A friend of mine called me on that a couple of weeks ago. We were talking about someone else's bizarre upbringing, and a bit of it happened to coincide with my own, and I said so. My friend looked at me wide-eyed and asked “What are you doing writing these little fantasy stories when you have stuff like *that* to write about?!”

The truth? Fear. Fear of being found out, of being revealed, of being accused of taking myself too seriously, of being seen and judged. Well screw the fear. I'm not writing what's important to me because of fear, and that's not fiction, it's bullshit.

So now the smell of the leather jacket is actually my ex-fiance's jacket from 15 years ago. The awful conference that the MC attends is the stupid circle-jerk that my former employer put on at a posh resort four years ago. The lists of overused words were made by both a colleague and my husband within the last month.

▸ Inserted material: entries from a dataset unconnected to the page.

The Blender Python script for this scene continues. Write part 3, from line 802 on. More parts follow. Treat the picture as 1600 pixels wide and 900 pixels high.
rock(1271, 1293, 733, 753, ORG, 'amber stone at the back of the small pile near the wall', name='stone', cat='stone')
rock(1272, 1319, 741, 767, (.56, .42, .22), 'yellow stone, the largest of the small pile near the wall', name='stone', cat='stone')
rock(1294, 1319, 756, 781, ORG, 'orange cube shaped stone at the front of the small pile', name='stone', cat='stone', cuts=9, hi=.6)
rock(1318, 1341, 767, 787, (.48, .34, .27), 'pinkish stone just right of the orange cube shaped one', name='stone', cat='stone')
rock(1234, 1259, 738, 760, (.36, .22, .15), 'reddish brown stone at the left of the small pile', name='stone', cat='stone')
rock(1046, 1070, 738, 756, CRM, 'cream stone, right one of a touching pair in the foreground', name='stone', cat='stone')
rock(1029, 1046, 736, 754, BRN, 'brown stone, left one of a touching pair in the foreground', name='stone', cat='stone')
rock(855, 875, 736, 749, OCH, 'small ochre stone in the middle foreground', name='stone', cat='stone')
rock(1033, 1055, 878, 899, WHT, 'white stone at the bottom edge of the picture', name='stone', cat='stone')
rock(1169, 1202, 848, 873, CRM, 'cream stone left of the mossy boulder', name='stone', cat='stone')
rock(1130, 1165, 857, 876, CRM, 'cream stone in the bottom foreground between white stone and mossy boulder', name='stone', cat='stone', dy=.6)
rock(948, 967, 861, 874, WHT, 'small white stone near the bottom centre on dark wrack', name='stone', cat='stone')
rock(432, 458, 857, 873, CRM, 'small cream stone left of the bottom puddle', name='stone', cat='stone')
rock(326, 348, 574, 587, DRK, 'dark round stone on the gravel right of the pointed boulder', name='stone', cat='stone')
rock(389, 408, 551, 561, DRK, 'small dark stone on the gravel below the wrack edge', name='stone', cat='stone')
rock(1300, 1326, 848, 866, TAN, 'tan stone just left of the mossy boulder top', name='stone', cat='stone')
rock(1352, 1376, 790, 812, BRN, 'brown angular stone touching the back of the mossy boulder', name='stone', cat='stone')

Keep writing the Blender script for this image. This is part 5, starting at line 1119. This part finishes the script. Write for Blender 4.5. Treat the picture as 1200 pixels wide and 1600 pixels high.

I haven't done that in the last eight years or so – put real experiences in a story.

Yes, I'm serious.

See? I'm a total fraud. What kind of writer goes to those lengths to hide?

This one still has a fantasy element to it (I think we're calling this Magical Realism these days, aren't we? I can't keep up.) I imagine they all will, because that's what I love. But it'll be interesting (to me, at least) to see what I produce from here on out.